How to be a successful beggar

As we were sipping our granadina fruit drink in Parque Central yesterday, the most darling little beggar girl came up to our table. Before she even opened her mouth, we waved her away. No, we said. No money.

It´s not that we don´t want to help out, but giving to one kid means giving to the other 25 who will descend upon you once you open your wallet, seizing upon your white liberal guilt.

But this one wasn´t deterred. She looked at Levi and said, Mister, I want five cordobas. This was a little surprising, as most of the kids ask for one cordoba with a look of absolute despair. But this girl, with her short brown haircut and tattered yellow dress, behaved like a Barnard woman in the making.

When I suggested one cordoba, she cocked her head toward me and said, I just told you I need five. I need to eat. One isn´t going to get me anywhere. She sighed a little as though I was an absolute dunce and then slapped Levi´s knee, causing the coins in his shorts to jingle.

OK, Levi said. How about two? She rolled her eyes, looking impatient. Two would be fine, she said. A little cheap, but she would deal with that. Levi ended up giving her five, and her big brown eyes lit up. She gave him a Bill Clinton handshake, looked meaningfully into his eyes and said, Gracias, señor. Levi looked like he wanted to give her skinny little self a hug.
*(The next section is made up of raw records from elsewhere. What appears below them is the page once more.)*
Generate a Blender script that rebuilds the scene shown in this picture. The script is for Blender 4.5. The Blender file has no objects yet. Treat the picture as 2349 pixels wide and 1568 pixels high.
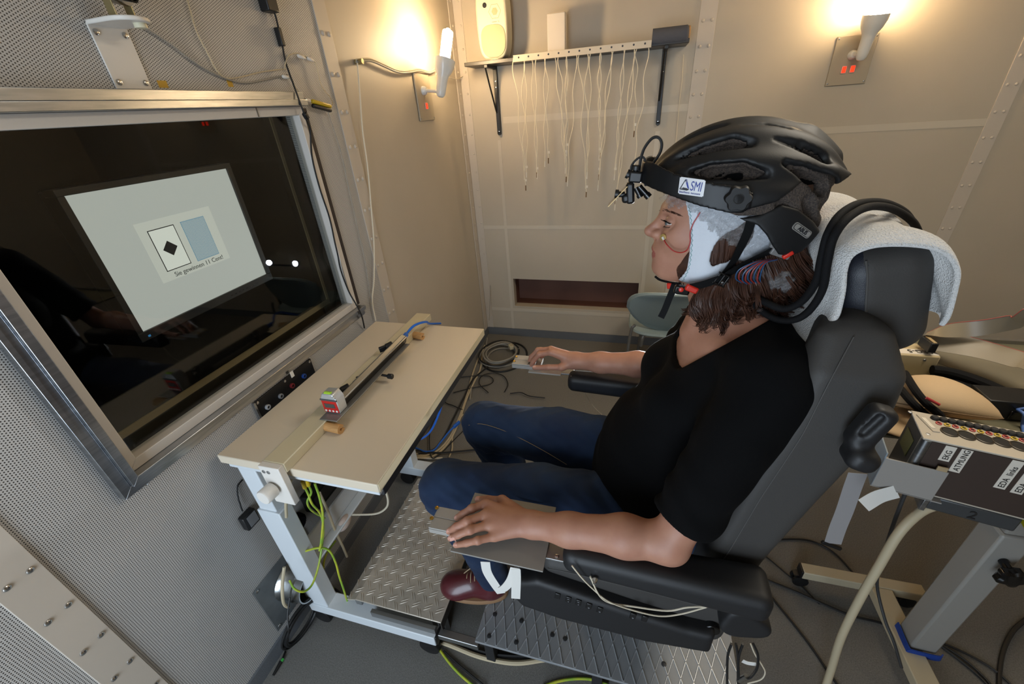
import bpy, bmesh, math, random
import numpy as np
from mathutils import Vector, Matrix
random.seed(4)
rng = np.random.default_rng(4)
scn = bpy.context.scene
COL = scn.collection
PI = math.pi
# ------------------------------------------------------------------ camera
CAM = np.array([0.0, 0.0, 1.56])
YAW, PITCH, ROLL, FPX = -0.304072, 0.517668, -0.077848, 940.1
def _cam_axes():
    cy, sy, cp, sp = math.cos(YAW), math.sin(YAW), math.cos(PITCH), math.sin(PITCH)
    f = np.array([sy*cp, cy*cp, -sp]); r = np.array([cy, -sy, 0.0]); u = np.cross(r, f)
    cr, sr = math.cos(ROLL), math.sin(ROLL)
    return cr*r+sr*u, -sr*r+cr*u, f
AX_R, AX_U, AX_F = _cam_axes()
cd = bpy.data.cameras.new('camera'); cam = bpy.data.objects.new('camera', cd); COL.objects.link(cam)
cd.sensor_width = 36.0; cd.lens = FPX/2349*36; cd.clip_start = 0.02
mw = Matrix.Identity(4)
for i in range(3):
    mw[i][0] = AX_R[i]; mw[i][1] = AX_U[i]; mw[i][2] = -AX_F[i]; mw[i][3] = CAM[i]
cam.matrix_world = mw
scn.camera = cam
_WC = {}
def W(px, py, x=None, y=None, z=None):
    k = (px, py, x, y, z)
    if k not in _WC: _WC[k] = _W(px, py, x, y, z)
    return _WC[k].copy()
def _W(px, py, x=None, y=None, z=None):
    """room position of a photographed point that lies on the plane x=, y= or z= (metres)"""
    d = (px-1174.5)/FPX*AX_R - (py-784.0)/FPX*AX_U + AX_F
    ax, v = (0, x) if x is not None else (1, y) if y is not None else (2, z)
    return CAM + d*(v-CAM[ax])/d[ax]
# ------------------------------------------------------------------ world, lights, exposure
wd = bpy.data.worlds.new('world'); scn.world = wd; wd.use_nodes = True
wd.node_tree.nodes['Background'].inputs[0].default_value = (0.55, 0.66, 0.85, 1)
wd.node_tree.nodes['Background'].inputs[1].default_value = 0.6
scn.view_settings.view_transform = 'Standard'
scn.view_settings.look = 'None'
scn.view_settings.exposure = 0.50
scn.view_settings.gamma = 1.0
scn.view_settings.use_curve_mapping = False
scn.cycles.caustics_reflective = False
scn.cycles.caustics_refractive = False
BULB = 138.0
LED_W = 75.0
def area(name, loc, target, sx, sy, power, col):
    l = bpy.data.lights.new(name, 'AREA'); l.shape = 'RECTANGLE'; l.size = sx; l.size_y = sy
    l.energy = power; l.color = col
    o = bpy.data.objects.new(name, l); COL.objects.link(o); o.location = loc
    o.rotation_euler = (Vector(target)-Vector(loc)).to_track_quat('-Z', 'Y').to_euler()
    return o
# daylight standing in the open doorway behind the photographer
area('doorway_daylight', (-0.45, -1.42, 1.0), (-0.45, 1.0, 0.85), 1.0, 1.9, 33.0, (0.74, 0.87, 1.0))
# warm area light just under the ceiling, its source unseen
area('unseen_overhead_light', (0.9, 1.15, 2.275), (0.9, 1.15, 0.0), 0.6, 0.6, 13.0, (1.0, 0.90, 0.74))
def spot(name, loc, target, power, ang, col, rad=0.02, blend=0.4):
    l = bpy.data.lights.new(name, 'SPOT'); l.energy = power; l.spot_size = ang; l.spot_blend = blend
    l.color = col; l.shadow_soft_size = rad
    o = bpy.data.objects.new(name, l); COL.objects.link(o); o.location = loc
    o.rotation_euler = (Vector(target)-Vector(loc)).to_track_quat('-Z', 'Y').to_euler()
    return o
# ------------------------------------------------------------------ helpers
XL, YB, ZC, XR, YF = -1.05, 2.7225, 2.30, 2.35, -1.2
def srgb(h):
    if isinstance(h, str):
        h = h.lstrip('#'); c = [int(h[i:i+2], 16)/255 for i in (0, 2, 4)]
    else: c = list(h)
    return [x/12.92 if x <= 0.04045 else ((x+0.055)/1.055)**2.4 for x in c]+[1.0]
MATS = {}
def mat(name, col, rough=0.5, metal=0.0, bump=None, var=None, emit=None, coat=0.0, sheen=0.0, sss=0.0, aniso=None, spec=0.5):
    if name in MATS: return MATS[name]
    m = bpy.data.materials.new(name); m.use_nodes = True; MATS[name] = m
    nt = m.node_tree; b = nt.nodes['Principled BSDF']
    c = srgb(col)
    b.inputs['Base Color'].default_value = c
    b.inputs['Roughness'].default_value = rough; b.inputs['Metallic'].default_value = metal
    b.inputs['Specular IOR Level'].default_value = spec
    if coat: b.inputs['Coat Weight'].default_value = coat; b.inputs['Coat Roughness'].default_value = 0.15
    if sheen: b.inputs['Sheen Weight'].default_value = sheen; b.inputs['Sheen Roughness'].default_value = 0.5
    if sss:
        b.inputs['Subsurface Weight'].default_value = sss; b.inputs['Subsurface Radius'].default_value = (0.010, 0.004, 0.002)
        b.inputs['Subsurface Scale'].default_value = 0.6
    if emit: b.inputs['Emission Color'].default_value = srgb(emit[0]); b.inputs['Emission Strength'].default_value = emit[1]
    tc = None
    if bump or var or aniso: tc = nt.nodes.new('ShaderNodeTexCoord')
    if bump:
        n = nt.nodes.new('ShaderNodeTexNoise'); n.inputs['Scale'].default_value = bump[0]; n.inputs['Detail'].default_value = 3
        bp = nt.nodes.new('ShaderNodeBump'); bp.inputs['Strength'].default_value = bump[1]; bp.inputs['Distance'].default_value = bump[2] if len(bump) > 2 else 0.002
        nt.links.new(tc.outputs['Object'], n.inputs['Vector']); nt.links.new(n.outputs['Fac'], bp.inputs['Height'])
        nt.links.new(bp.outputs['Normal'], b.inputs['Normal'])
    if var:   # (scale, second colour, contrast)
        n = nt.nodes.new('ShaderNodeTexNoise'); n.inputs['Scale'].default_value = var[0]; n.inputs['Detail'].default_value = 4
        src = tc.outputs['Object']
        if len(var) > 3:
            mp = nt.nodes.new('ShaderNodeMapping'); mp.inputs['Scale'].default_value = var[3]
            nt.links.new(src, mp.inputs['Vector']); src = mp.outputs['Vector']
        r = nt.nodes.new('ShaderNodeValToRGB'); k = var[2]
        r.color_ramp.elements[0].position = 0.5-k; r.color_ramp.elements[1].position = 0.5+k
        r.color_ramp.elements[0].color = c; r.color_ramp.elements[1].color = srgb(var[1])
        nt.links.new(src, n.inputs['Vector']); nt.links.new(n.outputs['Fac'], r.inputs['Fac'])
        nt.links.new(r.outputs['Color'], b.inputs['Base Color'])
    return m
def link(o, parent=None):
    COL.objects.link(o)
    if parent is not None: o.parent = parent
    return o
def wloc(o):
    v = Vector((0, 0, 0))
    while o is not None: v = v+o.location; o = o.parent
    return v
def props(o, label=None, cat=None, group=None, kind=None):
    if label: o['label'] = label
    if cat: o['category'] = cat
    if group: o['group'] = group
    if kind: o['kind'] = kind
    return o
def thing(name, label, cat, loc=(0, 0, 0), group=None):
    o = bpy.data.objects.new(name, None); o.empty_display_size = 0.05; link(o); o.location = Vector([float(a) for a in loc])
    return props(o, label, cat, group)
def nrm(v):
    v = np.asarray(v, float); return v/max(1e-12, np.linalg.norm(v))
def frame(d):
    d = nrm(d); a = np.array([0, 0, 1.0]) if abs(d[2]) < 0.9 else np.array([1.0, 0, 0])
    u = nrm(np.cross(a, d)); return u, np.cross(d, u), d
def smooth_path(pts, n=6):
    pts = [np.asarray(p, float) for p in pts]
    if len(pts) < 3: return pts
    P = [2*pts[0]-pts[1]]+pts+[2*pts[-1]-pts[-2]]; out = []
    for i in range(1, len(P)-2):
        for k in range(n):
            t = k/n; a, b, c, d = P[i-1], P[i], P[i+1], P[i+2]
            out.append(0.5*((2*b)+(c-a)*t+(2*a-5*b+4*c-d)*t*t+(-a+3*b-3*c+d)*t**3))
    out.append(pts[-1]); return out
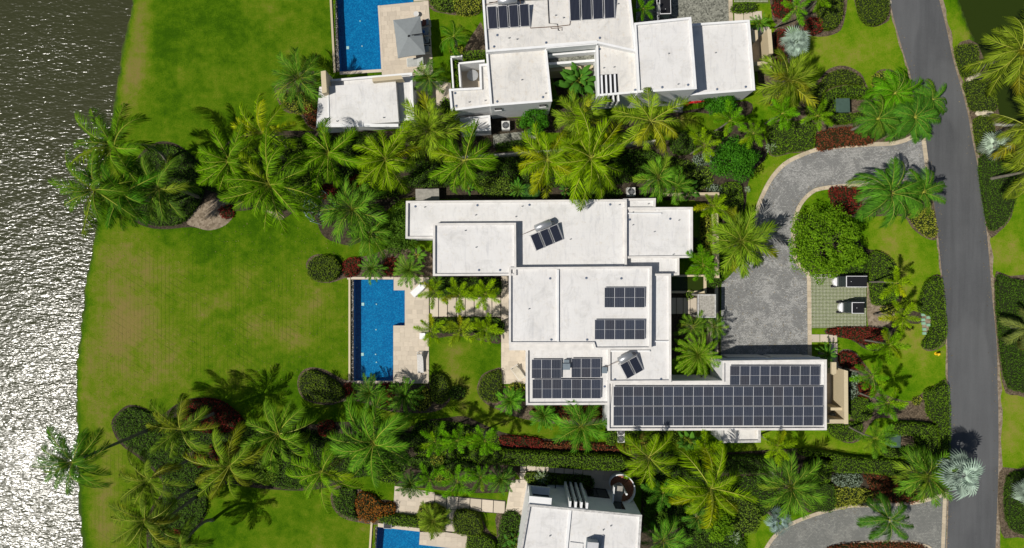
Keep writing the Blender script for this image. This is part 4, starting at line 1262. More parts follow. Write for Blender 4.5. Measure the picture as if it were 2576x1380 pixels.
def panels(x0, y0, x1, y1, n, zr, phrase, group):
    zz = zr + 0.30
    a, b = P(x0, y1, zz), P(x1, y0, zz)
    w, h = (b.x - a.x) / n, b.y - a.y
    for i in range(n):
        c = Vector((a.x + (i + .5) * w, (a.y + b.y) / 2, zz))
        o = bpy.data.objects.new('solar_module', PF)
        o.location = c; o.scale = (w * 0.99, h / 2 * 0.99, 1)
        o.rotation_euler = (math.radians(2.5), 0, 0)
        link(o)
        tag(o, '%s solar panel from the left in %s' % (ORD[i] if not (i == 20) else 'last', phrase), 'solar panel', group)
        for s in (-1, 1):
            ch = bpy.data.objects.new('cell_sheet', PC)
            ch.location = (0, s * 0.494, 0.004)
            link(ch, o)
        mt = MB()
        for s in (-.6, .6):
            mt.box((0, s, -0.15), (0.5, 0.05, 0.24))
        if i == 0:
            me = bpy.data.meshes.new('mount'); me.from_pydata(mt.v, [], mt.f); me.materials.append(M['alu']); panels.mt = me
        m_ = bpy.data.objects.new('mount', panels.mt); link(m_, o)
panels(1520.5, 723.5, 1622, 774.5, 4, z['S'], 'the upper array on the centre roof', 'panels on the centre block')
panels(1496, 804.5, 1622, 855, 5, z['S'], 'the lower array on the centre roof', 'panels on the centre block')
panels(1337.5, 904.5, 1412, 953, 3, z['sw'], 'the upper left trio on the southwest roof', 'panels on the southwest roof')
panels(1437.5, 902, 1511, 951, 3, z['sw'], 'the upper right trio on the southwest roof', 'panels on the southwest roof')
panels(1339, 954.5, 1512, 1003.5, 7, z['sw'], 'the lower row of the southwest roof', 'panels on the southwest roof')
panels(1543, 972.5, 2071, 1022, 21, z['g'], 'the long upper row on the garage wing', 'panels on the garage wing')
panels(1543, 1022.6, 2071, 1072, 21, z['g'], 'the long lower row on the garage wing', 'panels on the garage wing')
panels(1836, 920.5, 2063, 970, 9, z['g'], 'the short top row on the garage wing', 'panels on the garage wing')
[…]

This tiny one is clearly one of the more successful beggars in the Parque. The others wait to see how she fares, descending upon successful clients as their wallets are still open. The others come asking for only one cordoba though, the equivalent of about $0.06, and they look at you as though they´re going to cry. Some cry on command and most tourists become uncomfortable. Instead of opening their pockets, they walk away briskly.

Otherwise, Levi and I are in love with Granada. The plan was to be here for a day or two, and now it´s been nearly a week. We love the embittered old Dutch man named Ed who serves up a mean breakfast around the corner. We love the cheap rum drinks and dipping our toes in the ice cold pool. We love that the hotel ladies and night guard will talk politics and life. We love the heat, the architecture and that the sidewalks are tiled in various colors. It´s a rich city, of course, and we don´t fool ourselves that we´re experiencing Central America lite. Not quite Costa Rica but not as dusty and desperate as the Guatemalan highlands.